Patty Jo is a fascinating and complicated character, in some ways not at all admirable. She’s sneaky and deceptive. She abandons her children, a horrific crime in the view of some people. Using her sexuality as a weapon, she takes advantage of others, especially men. At the same time, the reader can’t help but admire her grit and her determination to survive. You feel that she deserves happiness and despite her less-than-perfect behavior, you want her to achieve it.
David is less fully realized; perhaps one should expect this from "women’s fiction" penned by a female author. Still, his journey offers an illuminating contrast to Patty Jo’s. Affluent, intelligent and well-educated, he gradually discards the trappings of his privileged upbringing and builds a simpler, more authentic life.
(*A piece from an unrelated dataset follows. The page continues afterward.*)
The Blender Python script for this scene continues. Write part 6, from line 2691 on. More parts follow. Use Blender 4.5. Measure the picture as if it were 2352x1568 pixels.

Unlike Patty Jo, his struggles are mostly internal, not external.
One of the most impressive aspects of this novel, for me, was the shift in the characters’ perspectives as they age. Like me, Jill Arlene Culiner has lived a long time. I think she remembers what it’s like to be a teen as well as how her decisions, wise or not, played out as the decades unrolled. The love between Patty Jo and David has evolved, as they have. It is an old person’s love – but still wondrous.
All in all, I adored this book. Patty Jo is very different from me, but I was pulled into her life and her battles. While I was reading, they felt vividly real. And when she finally reconnects with her long-ago lover, I could only rejoice.
About the Author
Writer, artist, and teller of tall tales, Jill (J.) Arlene Culiner, was born in New York and raised in Toronto. She has crossed much of Europe on foot, has lived on the Great Hungarian Plain, in a Bavarian castle, a Turkish cave dwelling, and a haunted house on the English moors. She now resides in a 400-year-old former inn in a French village where she protects spiders, snakes, and weeds. She delights in hearing any nasty, funny, ridiculous, or romantic story, and when she can’t uncover gossip, she makes it up.
She has won the Tanenbaum Prize in Canadian Jewish History, the 2024 Canadian Jewish Literary Award for Memoir, was shortlisted for the Foreword Magazine Prize, and twice for the Page Turner Awards.